═════ Supplied information ═════

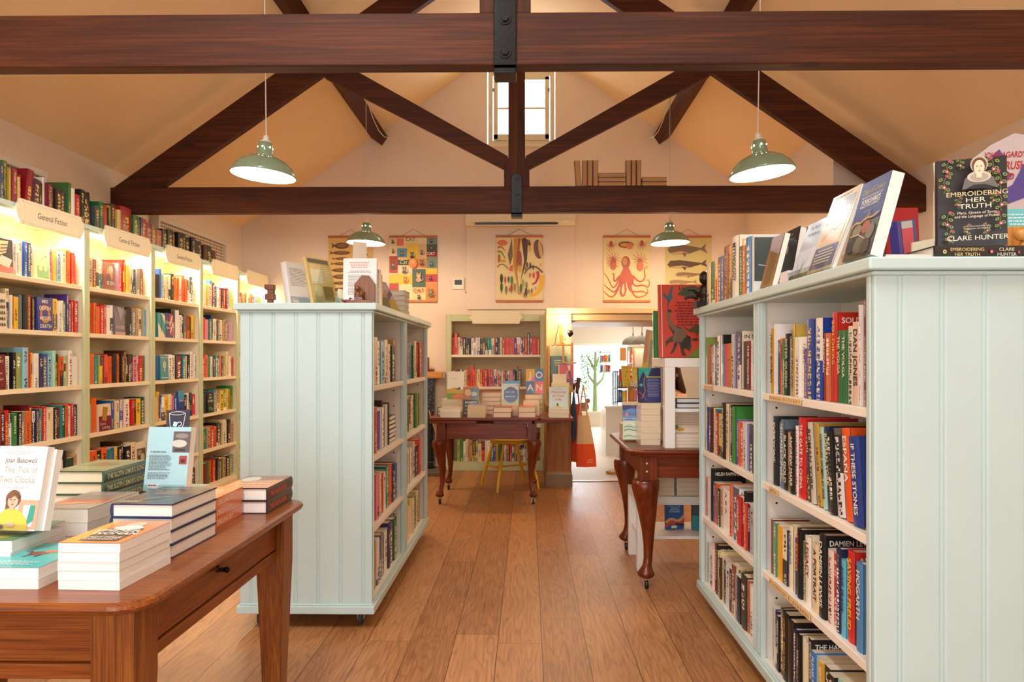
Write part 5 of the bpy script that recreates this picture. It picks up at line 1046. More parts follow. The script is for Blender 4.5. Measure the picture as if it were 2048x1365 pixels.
# front stack: orange cover
spider = [('r', 0, 0, 1, 1, '#e87a34'), ('p', [(0, .0), (.35, 0), (.1, 1), (0, 1)], '#efa63c'), ('r', .22, .08, .86, .62, '#3c2a24'), ('e', .55, .80, .16, .13, '#d9b49a'), ('e', .55, .66, .25, .10, '#e9e0d6'), ('t', 'SPIDER', .5, .47, .020, 'w', 1, .11), ('t', 'WOMAN', .56, .34, .020, 'w', 1, .11), ('t', 'LADY HALE', .52, .20, .011, 'w', 1, .085), ('lines', .2, .85, .15, 2, .03, 'w', 1)]
pile(-1.055, 1.52, tz, -2, 5, .142, .205, .0205, 'w', spider, 'white-edged paperback in the front stack with orange Lady Hale cover', hard=False, jit=.6, page='#fbf8f4')
monkey = [('r', 0, 0, 1, 1, '#4fb4b4'), ('e', .55, .55, .14, .08, '#8a4a30'), ('e', .68, .62, .10, .05, '#e07a3c'), ('l', [(.45, .55), (.38, .64), (.34, .60)], .008, .004, '#6a3a28'), ('l', [(.5, .5), (.44, .4)], .008, .005, '#6a3a28'), ('l', [(.62, .5), (.60, .4)], .008, .005, '#6a3a28'), ('t', 'MON', .8, .84, .022, '#d8efe8', 1), ('lines', .05, .9, .22, 5, .035, '#cfeae6')]
pile(-1.275, 1.52, tz, 0, 2, .175, .205, .0235, '#e8ecea', monkey, 'paperback with turquoise cover in the low front-left stack', hard=False, jit=.8, page='#fbf8f4')
fire = [('r', 0, 0, 1, 1, '#8f8478'), ('p', [(.08, .25), (.9, .3), (.95, .62), (.6, .52), (.1, .56)], '#b8452a'), ('p', [(.05, .18), (.5, .28), (.9, .42), (.4, .40)], '#e0883c'), ('e', .5, .45, .3, .07, '#8a2c1c'), ('lines', .2, .85, .82, 2, .05, '#d8c8b8', 1)]
pile(-1.345, 1.84, tz, -1, 3, .150, .24, .036, '#d9d2c6', fire, 'thick cream-edged paperback, grey cover with fiery picture', hard=False, jit=.5, page='#efe8dc')
navy = [('r', 0, 0, 1, 1, '#3c383c'), ('p', [(.25, .2), (.9, .5), (.95, .56), (.3, .3)], '#6c6a70'), ('p', [(.1, .1), (.6, .3), (.5, .36)], '#55525a'), ('t', 'THE LETTERS', .4, .82, .012, '#cfa868', 0), ('t', 'OF LONG AGO', .5, .68, .012, '#cfa868', 0), ('lines', .2, .9, .62, 3, .06, '#b89a68', 1), ('lines', .05, .5, .12, 2, .05, '#e0d8cc')]
pile(-1.086, 1.765, tz, -1.5, 4, .163, .238, .0345, '#26305a', navy, 'navy-boarded hardback in the tall middle stack', jit=1.2, page='#f6f2ea')
sloth = [('r', 0, 0, 1, 1, '#8a9468'), ('e', .5, .45, .3, .16, '#6f7c4c'), ('e', .52, .46, .16, .07, '#a8562c'), ('t', 'THE SLOTH', .5, .78, .02, '#c8d098', 1, .12), ('t', 'LEMURS SONG', .5, .66, .018, '#c8d098', 1, .13), ('lines', .15, .85, .2, 3, .06, '#b8c088', 1)]
pile(-1.315, 2.335, tz+.06, 180, 3, .162, .238, .036, '#3c5a48', sloth, 'green hardback THE SLOTH LEMUR\'S SONG, in the back-left stack', spine=("THE SLOTH LEMUR'S SONG", '#d8cf9a', .016), jit=.6, page='#f0e4c4')
pile(-1.315, 2.335, tz, 180, 2, .165, .238, .029, '#7cb8c0', None, 'pale blue book under the green hardbacks', jit=.6)
circ = [('r', 0, 0, 1, 1, '#d8824c'), ('e', .5, .5, .3, .3, '#e8a878'), ('lines', .15, .85, .8, 2, .08, 'w', 1)]
pile(-.952, 2.262, tz, 180, 3, .130, .198, .030, '#e07c3c', circ, 'orange-spined paperback, small stack beside the navy books', hard=False, spine=('CIRCLING SKY', '#f6e6d0', .014), jit=1.5, page='#f2e4cc')
nat = [('r', 0, 0, 1, 1, '#d0884c'), ('p', [(.0, 0), (1, .0), (1, .35), (.5, .45), (0, .3)], '#8a4a2c'), ('e', .75, .3, .2, .2, '#c4c8b8'), ('t', 'COLIN', .5, .80, .020, '#f2d8b0', 1), ('t', 'THUBRON', .5, .64, .020, '#f2d8b0', 1, .12), ('lines', .1, .9, .5, 2, .06, '#f2d8b0', 1)]
pile(-.872, 2.505, tz, 180, 2, .160, .236, .042, '#3a2c2c', nat, 'dark-spined hardback with brown and orange cover at the table corner', spine=('THE AMUR RIVER', '#e0583c', .016), jit=1.5, page='#f6f2ea')
zt_ = pile(-1.378, 1.60, tz, 2, 3, .150, .2, .028, '#e8e6e4', [('r', 0, 0, 1, 1, '#5a8a5c'), ('e', .5, .3, .4, .2, '#e0b83c')], 'white-spined paperback in the stack under the Joan Bakewell book', hard=False, jit=1, page='#efe9e4')
face = [('r', 0, 0, 1, 1, '#f3f1ee'), ('r', 0, .0, 1, .34, '#d9d4dc'), ('r', .60, .02, 1, .36, '#d9a488'), ('r', .70, .05, .92, .30, '#cfd6e4'), ('p', [(.80, .06), (.94, .12), (.94, .30), (.84, .30)], '#2f9c86'), ('p', [(.10, .0), (.86, .0), (.80, .14), (.66, .22), (.52, .26), (.36, .26), (.2, .16)], '#ecc94c'), ('e', .47, .37, .155, .105, '#7a5238'), ('p', [(.33, .36), (.34, .24), (.42, .26), (.41, .36)], '#7a5238'), ('e', .475, .345, .105, .085, '#e6b89c'), ('r', .43, .24, .52, .29, '#e6b89c'),
  ('e', .435, .36, .014, .006, '#2a1c18'), ('e', .515, .36, .014, .006, '#2a1c18'), ('e', .475, .305, .03, .007, '#b4504c'), ('l', [(.475, .36), (.482, .33), (.47, .325)], .001, .001, '#b88468'), ('p', [(.36, .40), (.47, .44), (.60, .40), (.58, .37), (.5, .41), (.40, .37)], '#7a5238'), ('e', .5, .07, .10, .025, '#e6b89c'), ('e', .25, .04, .13, .03, '#4a4044'),
  ('lines', .2, .9, .93, 2, .022, '#b4b0b0'), ('t', 'Joan Bakewell', .52, .80, .0125, '#2a2220', 0, .086), ('t', 'The Tick of', .54, .68, .0155, '#a09a96', 0, .090), ('t', 'Two Clocks', .50, .56, .0165, '#a09a96', 0, .098), ('t', 'A Tale of Moving On', .50, .49, .006, '#8a8480', 0, .072)]
M0 = T((-1.332, 1.655, zt_+.010)) @ RZ(-6) @ RX(-12)
display(M0 @ T((0, .004, .004)), .132, .205, .020, '#f3f1ee', face, 'white book The Tick of Two Clocks with woman in yellow, on acrylic stand', hard=False)
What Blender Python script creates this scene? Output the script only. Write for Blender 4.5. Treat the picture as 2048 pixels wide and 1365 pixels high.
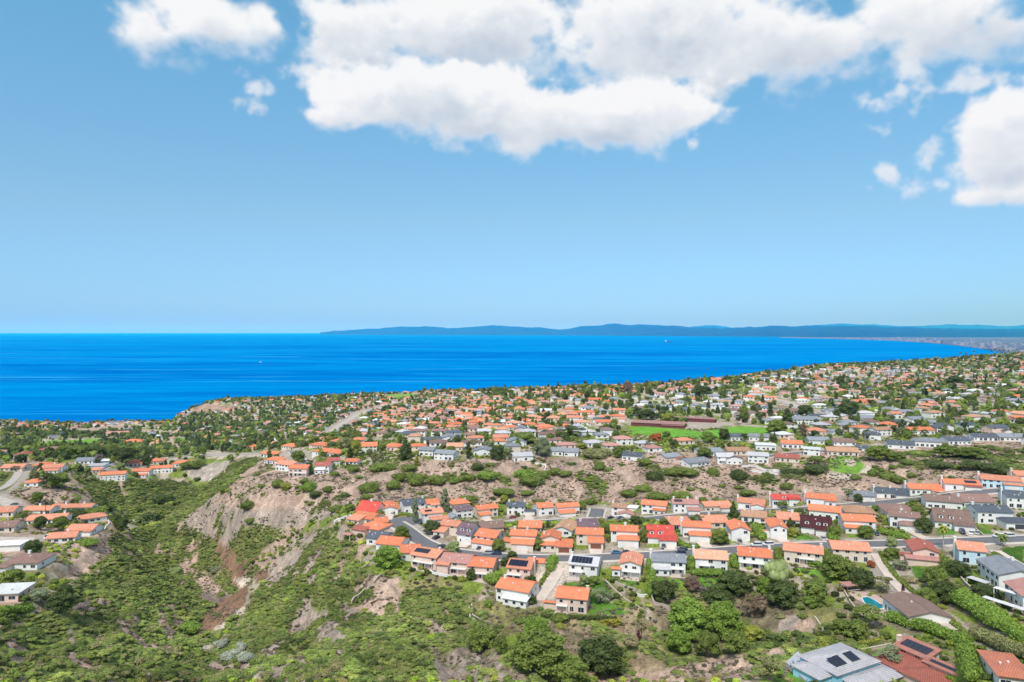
import bpy, bmesh, math, random
import numpy as np
from mathutils import Vector, Matrix

for o in list(bpy.data.objects):
    bpy.data.objects.remove(o)
SC = bpy.context.scene
COL = SC.collection
R = math.radians

# ------------------------------------------------------------------ camera
HCAM = 235.0                      # metres above the sea
F = 2048 * 24 / 36.0              # focal length in photo pixels
HZ = 665.0                        # row of the horizon in the photo
cam = bpy.data.cameras.new('camera')
cam.lens = 24; cam.sensor_width = 36; cam.clip_start = 1.0; cam.clip_end = 600000
cam.shift_y = -(682.5 - HZ) / 2048
co = bpy.data.objects.new('camera', cam); COL.objects.link(co)
co.location = (0, 0, HCAM); co.rotation_euler = (R(90), 0, 0)
SC.camera = co

# ------------------------------------------------------------------ light
SUN_EL, SUN_AZ = 56.0, -162.0     # behind the camera and to its left
EXPO = 0.0
HAZE_D = 2.1e-5
world = bpy.data.worlds.new('World'); SC.world = world; world.use_nodes = True
SC.view_settings.view_transform = 'Standard'
try: SC.view_settings.look = 'None'
except Exception: pass
SC.view_settings.gamma = 1; SC.view_settings.use_curve_mapping = False
SC.view_settings.exposure = EXPO
SC.cycles.max_bounces = 5; SC.cycles.diffuse_bounces = 2; SC.cycles.glossy_bounces = 2
SC.cycles.volume_bounces = 1; SC.cycles.transparent_max_bounces = 6
SC.cycles.use_denoising = True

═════

### Task brief
Among the entries above, how many lines hold the string "Blender"? Give the number by itself.

### Expected output
2